● Raw records:

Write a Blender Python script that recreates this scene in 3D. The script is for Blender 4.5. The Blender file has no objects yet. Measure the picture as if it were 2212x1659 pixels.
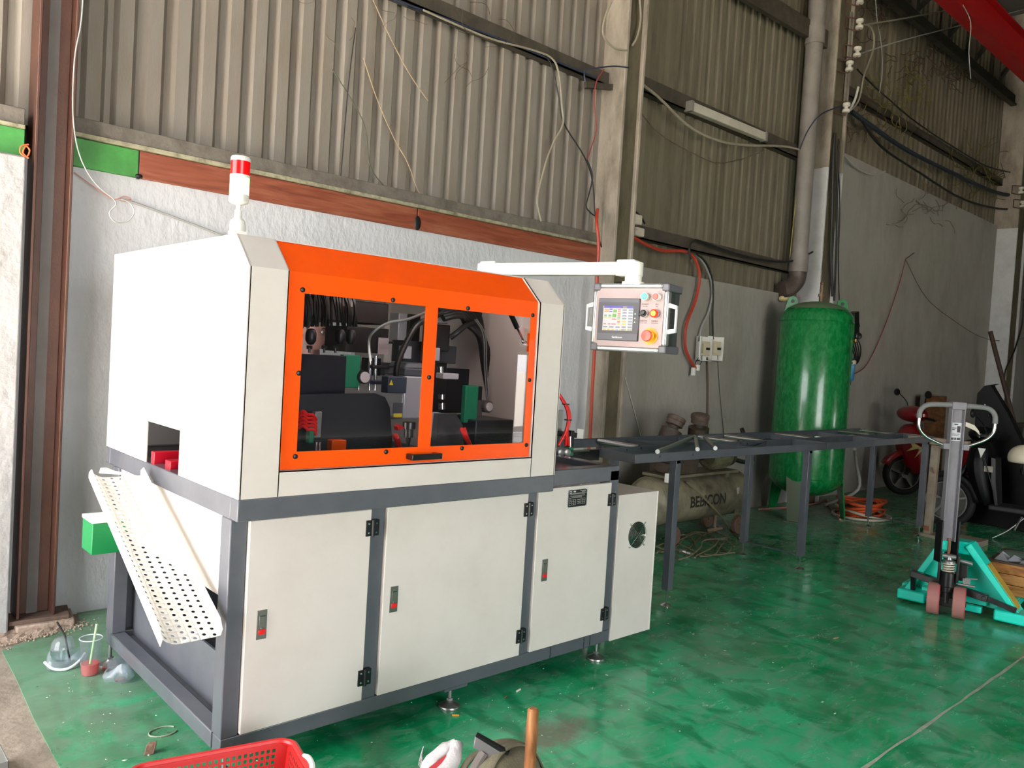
import bpy, bmesh, math, random
from mathutils import Vector, Matrix
random.seed(7)
S = bpy.context.scene
COL = S.collection
# ---------------------------------------------------------------- camera
FPX = 1722.05
CR = Matrix(((0.73675297, -0.67346487, 0.06033347), (0.02127076, -0.06610077, -0.99758621), (0.67582736, 0.73625794, -0.03437483)))
CP = Vector((-1.1448, -2.5754, 1.55))
cam = bpy.data.cameras.new('camera')
cam.sensor_width = 36.0
cam.lens = 36.0 * FPX / 2212.0
cam.clip_start = 0.05
cam_ob = bpy.data.objects.new('camera', cam)
COL.objects.link(cam_ob)
m4 = Matrix(((CR[0][0], -CR[1][0], -CR[2][0], CP.x), (CR[0][1], -CR[1][1], -CR[2][1], CP.y), (CR[0][2], -CR[1][2], -CR[2][2], CP.z), (0, 0, 0, 1)))
cam_ob.matrix_world = m4
S.camera = cam_ob
# ---------------------------------------------------------------- world, daylight through the open ends of the hall, exposure
S.view_settings.view_transform = 'Standard'
S.view_settings.look = 'None'
S.view_settings.gamma = 1.0
S.view_settings.exposure = 0.14
S.view_settings.use_curve_mapping = False
w = bpy.data.worlds.new('overcast_sky')
S.world = w
w.use_nodes = True
w.node_tree.nodes['Background'].inputs[0].default_value = (0.98, 0.99, 1.0, 1)
w.node_tree.nodes['Background'].inputs[1].default_value = 9.5


def portal(name, loc, rot, sx, sy):
    # sampling portal in an open side of the hall: adds no light of its own, it only guides the sky's light
    l = bpy.data.lights.new(name, 'AREA')
    l.shape = 'RECTANGLE'
    l.size = sx
    l.size_y = sy
    l.cycles.is_portal = True
    o = bpy.data.objects.new(name, l)
    o.location = loc
    o.rotation_euler = rot
    COL.objects.link(o)
    return o


R90 = math.pi / 2
GX = -3.3            # plane of the open gate end of the hall
portal('gate_portal', (GX, 0.5, 2.25), (0, -R90, 0), 4.5, 3.4)
portal('side_portal', (-0.9, -9.4, 2.4), (R90, 0, 0), 4.8, 4.8)


# midday sun: falls through the gate onto the bare concrete just outside the picture and bounces onto everything that faces the gate
sl = bpy.data.lights.new('sun', 'SUN')
sl.energy = 210.0
sl.angle = math.radians(0.6)
sl.color = (1.0, 0.99, 0.98)
so = bpy.data.objects.new('sun', sl)
so.rotation_euler = Vector((math.cos(math.radians(70)), -0.12, -math.sin(math.radians(70)))).to_track_quat('-Z', 'Y').to_euler()
so.location = (-12, 0, 30)
COL.objects.link(so)


# ---------------------------------------------------------------- helpers
def at(u, v, ax, val):
    """point of the place seen at photo pixel (u, v) on the plane axis ax = val"""
    q = CR.transposed() @ Vector(((u - 1106) / FPX, (v - 829.5) / FPX, 1))
    t = (val - CP[ax]) / q[ax]
    return CP + q * t


def atd(u, v, d):
    q = CR.transposed() @ Vector(((u - 1106) / FPX, (v - 829.5) / FPX, 1))
    return CP + q * d


def lin(c):
    out = []
    for x in c:
        x = x / 255.0
        out.append(x / 12.92 if x <= 0.04045 else ((x + 0.055) / 1.055) ** 2.4)
    return tuple(out) + (1.0,)


MATS = {}


def mat(name, col, rough=0.5, metal=0.0, dirt=None, dscale=6.0, damt=0.5, bump=0.0, bscale=40.0, coat=0.0, emit=None, estr=0.0, spec=0.5, stretch=None, obj_coord=False, rand=0.0):
    if name in MATS:
        return MATS[name]
    m = bpy.data.materials.new(name)
    m.use_nodes = True
    nt = m.node_tree
    b = nt.nodes['Principled BSDF']
    b.inputs['Base Color'].default_value = lin(col)
    b.inputs['Roughness'].default_value = rough
    b.inputs['Metallic'].default_value = metal
    b.inputs['Coat Weight'].default_value = coat
    b.inputs['Coat Roughness'].default_value = 0.08
    b.inputs['Specular IOR Level'].default_value = spec
    N = nt.nodes.new
    L = nt.links.new
    src = None
    if dirt is not None or bump > 0:
        if obj_coord:
            tc = N('ShaderNodeTexCoord')
            src = tc.outputs['Object']
        else:
            tc = N('ShaderNodeNewGeometry')
            src = tc.outputs['Position']
        if stretch:
            mp = N('ShaderNodeMapping')
            mp.inputs['Scale'].default_value = stretch
            L(src, mp.inputs['Vector'])
            src = mp.outputs[0]
    csock = None
    if dirt is not None:
        nz = N('ShaderNodeTexNoise')
        nz.inputs['Scale'].default_value = dscale
        nz.inputs['Detail'].default_value = 8
        nz.inputs['Roughness'].default_value = 0.65
        L(src, nz.inputs['Vector'])
        rp = N('ShaderNodeValToRGB')
        rp.color_ramp.elements[0].position = 0.42
        rp.color_ramp.elements[0].color = (0, 0, 0, 1)
        rp.color_ramp.elements[1].position = 0.72
        rp.color_ramp.elements[1].color = (damt, damt, damt, 1)
        L(nz.outputs['Fac'], rp.inputs[0])
        mx = N('ShaderNodeMixRGB')
        mx.inputs[1].default_value = lin(col)
        mx.inputs[2].default_value = lin(dirt)
        L(rp.outputs[0], mx.inputs[0])
        csock = mx.outputs[0]
    if rand > 0:
        oi = N('ShaderNodeObjectInfo')
        hs = N('ShaderNodeHueSaturation')
        mr = N('ShaderNodeMapRange')
        mr.inputs[3].default_value = 1 - rand
        mr.inputs[4].default_value = 1 + rand
        L(oi.outputs['Random'], mr.inputs[0])
        L(mr.outputs[0], hs.inputs['Value'])
        if csock:
            L(csock, hs.inputs['Color'])
        else:
            hs.inputs['Color'].default_value = lin(col)
        csock = hs.outputs[0]
    if csock:
        L(csock, b.inputs['Base Color'])
    if bump > 0:
        n2 = N('ShaderNodeTexNoise')
        n2.inputs['Scale'].default_value = bscale
        n2.inputs['Detail'].default_value = 5
        L(src, n2.inputs['Vector'])
        bp = N('ShaderNodeBump')
        bp.inputs['Strength'].default_value = bump
        bp.inputs['Distance'].default_value = 0.02
        L(n2.outputs['Fac'], bp.inputs['Height'])
        L(bp.outputs[0], b.inputs['Normal'])
    if emit is not None:
        b.inputs['Emission Color'].default_value = lin(emit)
        b.inputs['Emission Strength'].default_value = estr
    MATS[name] = m
    return m


def clear(name, tint, rough=0.02, spec=1.0, milky=0.0, milk=(230, 235, 245)):
    """thin clear plastic or glass: tinted see-through with a Fresnel mirror"""
    if name in MATS:
        return MATS[name]
    m = bpy.data.materials.new(name)
    m.use_nodes = True
    nt = m.node_tree
    nt.nodes.remove(nt.nodes['Principled BSDF'])
    out = nt.nodes['Material Output']
    tr = nt.nodes.new('ShaderNodeBsdfTransparent')
    tr.inputs[0].default_value = lin(tint)
    gl = nt.nodes.new('ShaderNodeBsdfGlossy')
    gl.inputs['Roughness'].default_value = rough
    gl.inputs['Color'].default_value = (spec, spec, spec, 1)
    lw = nt.nodes.new('ShaderNodeLayerWeight')
    lw.inputs[0].default_value = 0.5
    pw = nt.nodes.new('ShaderNodeMath')
    pw.operation = 'POWER'
    pw.inputs[1].default_value = 4.5
    nt.links.new(lw.outputs['Facing'], pw.inputs[0])
    fr = nt.nodes.new('ShaderNodeMath')
    fr.operation = 'MULTIPLY_ADD'
    fr.inputs[1].default_value = 0.80
    fr.inputs[2].default_value = 0.04
    nt.links.new(pw.outputs[0], fr.inputs[0])
    mx = nt.nodes.new('ShaderNodeMixShader')
    nt.links.new(fr.outputs[0], mx.inputs[0])
    base = tr.outputs[0]
    if milky > 0:
        df = nt.nodes.new('ShaderNodeBsdfDiffuse')
        df.inputs[0].default_value = lin(milk)
        m2 = nt.nodes.new('ShaderNodeMixShader')
        m2.inputs[0].default_value = milky
        nt.links.new(tr.outputs[0], m2.inputs[1])
        nt.links.new(df.outputs[0], m2.inputs[2])
        base = m2.outputs[0]
    nt.links.new(base, mx.inputs[1])
    nt.links.new(gl.outputs[0], mx.inputs[2])
    nt.links.new(mx.outputs[0], out.inputs[0])
    MATS[name] = m
    return m


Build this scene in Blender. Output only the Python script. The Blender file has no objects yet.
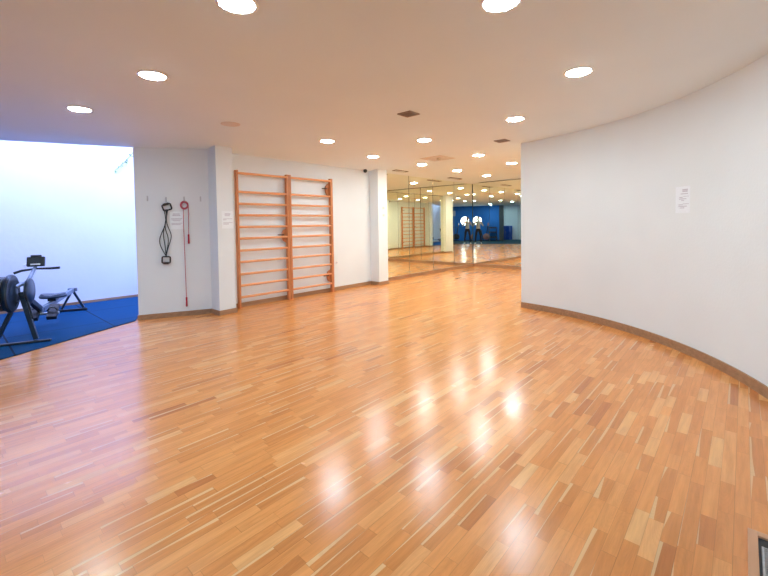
import bpy, bmesh, math, random
from mathutils import Vector, Matrix
random.seed(7)
sc = bpy.context.scene
COL = sc.collection
PI = math.pi
V = Vector

# ------------------------------------------------------------------ materials
def mat(name, base=(.8,.8,.8), rough=.5, metal=0., **kw):
    m = bpy.data.materials.new(name); m.use_nodes = True
    b = m.node_tree.nodes['Principled BSDF']
    b.inputs['Base Color'].default_value = (*base, 1)
    b.inputs['Roughness'].default_value = rough
    b.inputs['Metallic'].default_value = metal
    for k, v in kw.items():
        b.inputs[k].default_value = v
    return m

class NT:
    """tiny helper around a node tree"""
    def __init__(s, m):
        s.t = m.node_tree; s.n = s.t.nodes; s.b = s.n['Principled BSDF']
    def add(s, typ, **kw):
        n = s.n.new(typ)
        for k, v in kw.items(): setattr(n, k, v)
        return n
    def link(s, a, b): s.t.links.new(a, b)
    def math(s, op, a, b=None, c=None):
        n = s.add('ShaderNodeMath', operation=op)
        for i, v in enumerate((a, b, c)):
            if v is None: continue
            if isinstance(v, (int, float)): n.inputs[i].default_value = v
            else: s.link(v, n.inputs[i])
        return n.outputs[0]
    def ramp(s, fac, stops):
        n = s.add('ShaderNodeValToRGB')
        el = n.color_ramp.elements
        while len(el) < len(stops): el.new(.5)
        for e, (p, c) in zip(el, stops): e.position = p; e.color = (*c, 1)
        s.link(fac, n.inputs[0]); return n.outputs[0]
    def mix(s, blend, fac, a, b):
        n = s.add('ShaderNodeMix', data_type='RGBA', blend_type=blend)
        for i, v in ((0, fac), (6, a), (7, b)):
            if isinstance(v, (int, float)): n.inputs[i].default_value = v
            elif isinstance(v, tuple): n.inputs[i].default_value = (*v, 1)
            else: s.link(v, n.inputs[i])
        return n.outputs[2]
    def bump(s, h, strength, dist=.01):
        n = s.add('ShaderNodeBump'); n.inputs['Strength'].default_value = strength
        n.inputs['Distance'].default_value = dist
        s.link(h, n.inputs['Height']); s.link(n.outputs[0], s.b.inputs['Normal'])
    def noise(s, vec, scale, detail=3., rough=.5):
        n = s.add('ShaderNodeTexNoise'); n.inputs['Scale'].default_value = scale
        n.inputs['Detail'].default_value = detail; n.inputs['Roughness'].default_value = rough
        if vec is not None: s.link(vec, n.inputs['Vector'])
        return n.outputs['Fac']

def plaster(name, base, scale=60, strength=.12, var=.03):
    m = mat(name, base, .75); k = NT(m)
    tc = k.add('ShaderNodeTexCoord').outputs['Object']
    f = k.noise(tc, scale, 4); big = k.noise(tc, .9, 2)
    lo = tuple(c*(1-var) for c in base); hi = tuple(min(1, c*(1+var)) for c in base)
    k.link(k.ramp(big, [(.3, lo), (.7, hi)]), k.b.inputs['Base Color'])
    k.bump(f, strength, .006)
    return m

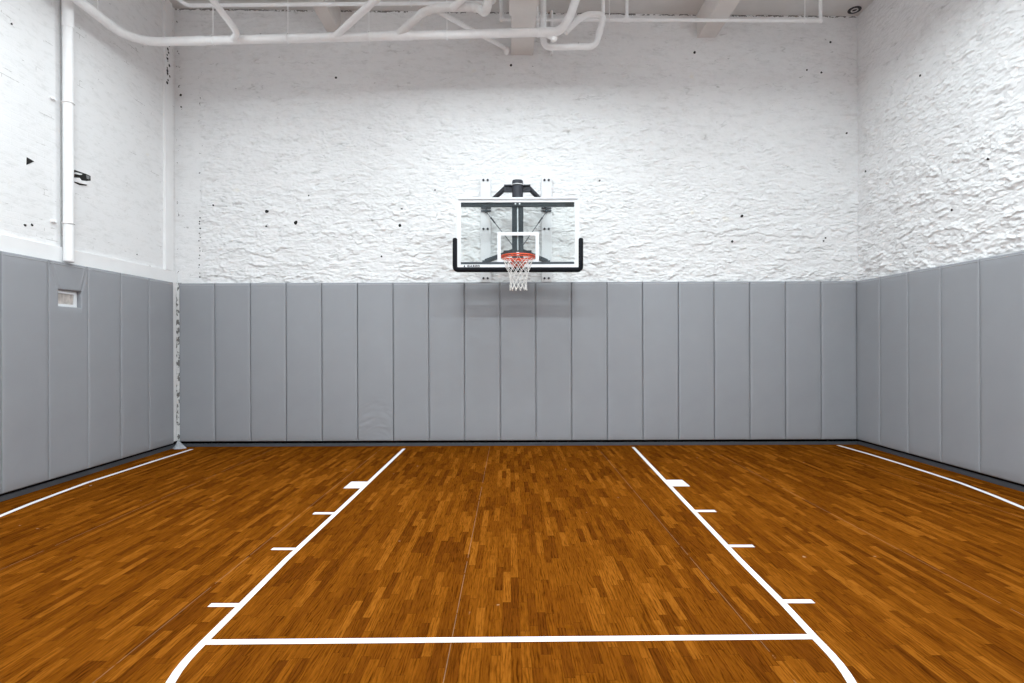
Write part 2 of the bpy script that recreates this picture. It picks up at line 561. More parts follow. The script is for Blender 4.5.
# left wall: brick, set back a little above the ledge
bm = B()
ZL = 2.85
box(bm, (XL - 0.25, YF - .1, -0.1), (XL - 0.03, YB + .1, 7.4))
wall_left = struct('wall_left', bm, M['brick'])
bm = B(); box(bm, (XL - 0.029, YF, 0.0), (XL, YB - 0.005, ZT - .005)); box(bm, (XL - 0.029, YF, ZT - 0.004), (XL + 0.006, YB - 0.005, ZL), 0.006)
struct('trim_1', bm, M['ledge'])
# flat upright strip near the left corner
bm = B(); box(bm, (XL - 0.04, 8.66, ZL), (XL + 0.012, 8.85, 7.3), 0.006)
struct('trim_2', bm, M['ledge'])
# rough corner seen between the pads
n1, n2 = 9, 150
cz = np.linspace(0.1, 2.67, n2); ca = np.linspace(0, 1, n1)
A, Zc = np.meshgrid(ca, cz, indexing='ij')
hh = 0.022 * fbm(A * 2.5 + 3, Zc * 14, 4, 0.6)
P = np.stack([XL + 0.004 + A * 0.085 + 0 * hh, YB - 0.035 + 0.015 * A - hh * .7 - 0.012 * np.sin(A * PI), Zc], -1)
grid_mesh('trim_3', M['chipped'], P)

bm = B(); box(bm, (XL - .25, YF - 0.2, -0.1), (XR + .25, YF, 7.4)); struct('wall_front', bm, mat('front_wall_paint', (0.74, 0.78, 0.82), 0.7, var=.03))
# ceiling, dropping slightly to the right
bm = B()
vs = [bm.verts.new((x, y, zc(x) + dz)) for dz in (0, 0.2) for x, y in
      ((XL - .3, YF - .2), (XR + .3, YF - .2), (XR + .3, YB + .2), (XL - .3, YB + .2))]
for f in ((0, 1, 2, 3), (7, 6, 5, 4), (0, 4, 5, 1), (1, 5, 6, 2), (2, 6, 7, 3), (3, 7, 4, 0)):
    bm.faces.new([vs[i] for i in f])
struct('ceiling', bm, M['ceiling'])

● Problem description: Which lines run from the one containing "Write part 2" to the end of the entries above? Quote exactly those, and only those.

● Answer for this exercise:
Write part 2 of the bpy script that recreates this picture. It picks up at line 561. More parts follow. The script is for Blender 4.5.
# left wall: brick, set back a little above the ledge
bm = B()
ZL = 2.85
box(bm, (XL - 0.25, YF - .1, -0.1), (XL - 0.03, YB + .1, 7.4))
wall_left = struct('wall_left', bm, M['brick'])
bm = B(); box(bm, (XL - 0.029, YF, 0.0), (XL, YB - 0.005, ZT - .005)); box(bm, (XL - 0.029, YF, ZT - 0.004), (XL + 0.006, YB - 0.005, ZL), 0.006)
struct('trim_1', bm, M['ledge'])
# flat upright strip near the left corner
bm = B(); box(bm, (XL - 0.04, 8.66, ZL), (XL + 0.012, 8.85, 7.3), 0.006)
struct('trim_2', bm, M['ledge'])
# rough corner seen between the pads
n1, n2 = 9, 150
cz = np.linspace(0.1, 2.67, n2); ca = np.linspace(0, 1, n1)
A, Zc = np.meshgrid(ca, cz, indexing='ij')
hh = 0.022 * fbm(A * 2.5 + 3, Zc * 14, 4, 0.6)
P = np.stack([XL + 0.004 + A * 0.085 + 0 * hh, YB - 0.035 + 0.015 * A - hh * .7 - 0.012 * np.sin(A * PI), Zc], -1)
grid_mesh('trim_3', M['chipped'], P)

bm = B(); box(bm, (XL - .25, YF - 0.2, -0.1), (XR + .25, YF, 7.4)); struct('wall_front', bm, mat('front_wall_paint', (0.74, 0.78, 0.82), 0.7, var=.03))
# ceiling, dropping slightly to the right
bm = B()
vs = [bm.verts.new((x, y, zc(x) + dz)) for dz in (0, 0.2) for x, y in
      ((XL - .3, YF - .2), (XR + .3, YF - .2), (XR + .3, YB + .2), (XL - .3, YB + .2))]
for f in ((0, 1, 2, 3), (7, 6, 5, 4), (0, 4, 5, 1), (1, 5, 6, 2), (2, 6, 7, 3), (3, 7, 4, 0)):
    bm.faces.new([vs[i] for i in f])
struct('ceiling', bm, M['ceiling'])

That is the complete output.